Samsung posts loss on slowing demand

South Korea's Samsung Electronics posted its first ever quarterly loss today, joining a host of technology companies including…

South Korea's Samsung Electronics posted its first ever quarterly loss today, joining a host of technology companies including Microsoft and Nokia suffering from diving prices and slumping consumer demand.

But Internet search giant Google proved relatively resilient to the gloom, joining Apple and IBM as one of the rare bright spots in the battered tech sector.

Consumer demand for computers, phones, TVs and other gadgets has slumped as the global financial crisis grew into a broad recession that engulfed the United States and much of Europe and damped demand in once-resilient emerging markets.

Samsung, the world's top maker of memory chips and LCD screens, posted a fourth quarter operating loss of 937 billion won ($682 million), more than double the loss analysts polled by Reuters had expected.

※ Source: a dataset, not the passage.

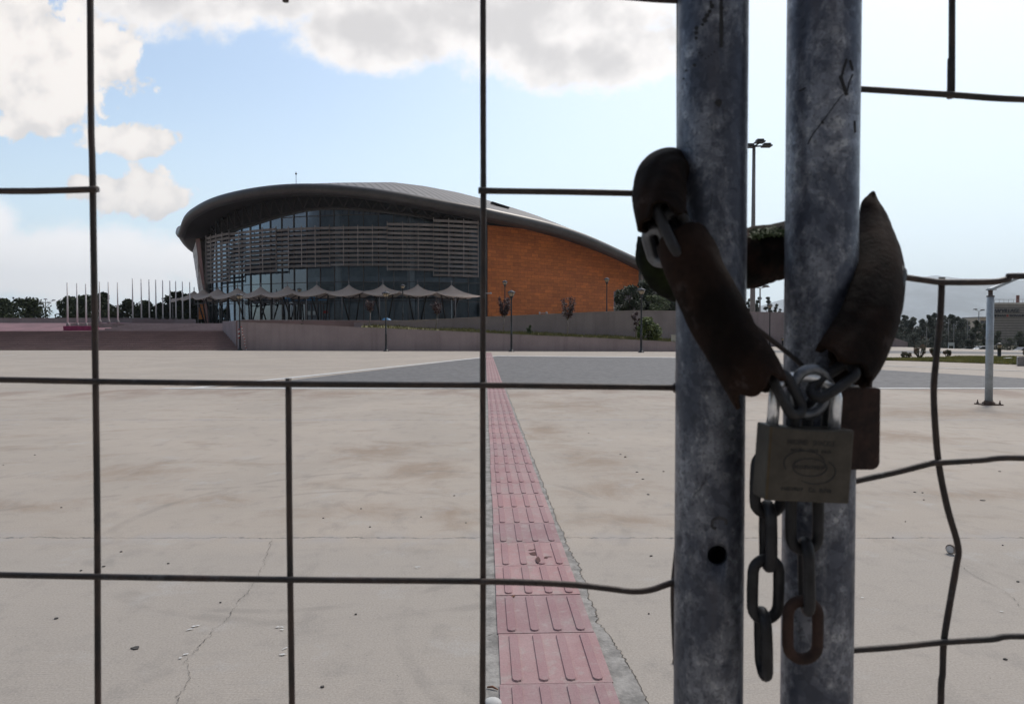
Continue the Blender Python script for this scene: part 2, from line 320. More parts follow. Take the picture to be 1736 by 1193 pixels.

"Samsung will likely bleed more, if not suffer wider losses, as the global economy is expected to slump further well into the first half of this year," said Lee Jeong, an analyst at Hana Daetoo Securities.

"Although there are signs that the prices of chips and LCD panels have stabilised recently, it's hard to predict when they will pick up, given the bleak outlook for the global demand."

Samsung, also the world's second largest mobile phone maker, declined to give any guidance on future results or capital investments for this year, saying only that it would invest very conservatively.

Shares in Samsung, South Korea's biggest company worth around $48 billion, closed down 4.1 per cent, while the cost of insuring against a default on its debt rose.

Technology stocks across Asia were already under pressure after a procession of grim news in the past 24 hours.

In Tokyo, shares in Japan's Sony Corp tumbled 7 per cent after the maker of Bravia flat TVs, Cyber-shot digital cameras and PlayStation games machines said it would post a bigger-than-expected $2.9 billion operating loss this business year.

Sony blamed sliding demand, a stronger yen and restructuring at its ailing electronics operations and unveiled a more aggressive cost cutting plan, targetting savings for the year through March 2010 to 250 billion yen.

Credit rating firm Moody's said it may lower Sony's A2 credit rating following the warning, and analysts thought more would need to be done to restore profitability.

"Sony has not significantly altered reform initiatives from the December plan and will need some time to fundamentally change the business model," Credit Suisse analyst Koya Tabata wrote in a report to clients.